‘I’d rather die than lose face’

Marlon Nightmare Tapales (CDN PHOTO/LITO TECSON)

Marlon Nightmare Tapales (CDN PHOTO/LITO TECSON)

OSAKA, Japan—Remorseful after yielding his belt for overshooting the weight limit, Marlon Tapales gambled with his life in his fight against Shohei Omori here Sunday night.

Tapales stopped the Japanese early in the 11th round in what his handlers said was his farewell performance as a bantamweight.

“Mamatay na lang, huwag lang mapahiya (I would rather die than lose face),” Tapales told reporters, three hours after denying Omori the 118-pound crown stripped from him by the World Boxing Organization for exceeding the limit on Saturday.

Hardly recovered from a week-long crash diet and total starvation from Thursday night to Saturday morning, Tapales found Omori more elusive than when he halted him in two rounds two years ago in Kyoto.

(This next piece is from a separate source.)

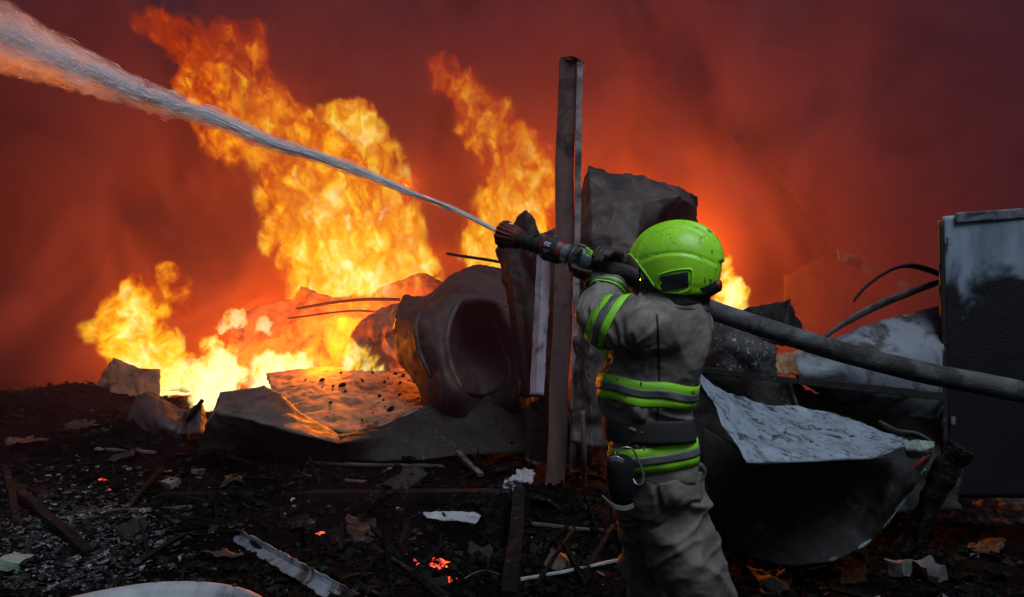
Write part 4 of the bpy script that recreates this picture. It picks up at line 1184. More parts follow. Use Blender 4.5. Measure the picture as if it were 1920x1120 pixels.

The Japanese even had Tapales in deep trouble with a wicked body shot followed by a barrage of hard punches in the fifth.

Though hurt, Tapales withstood the onslaught to take the sixth, seventh—where Omori’s face got bloodied—and eighth rounds. Switching tactics, Omori exploited his longer reach to take the ninth.

Tapales, however, unleashed a thunderous left uppercut followed by an overhand right that sent Omori down in the 10th round.

Barely beating the count, Omori, who sustained a broken jaw, was a hapless target for Tapales, but was saved by the bell. But Tapales pounced on Omori as soon as the 11th round started.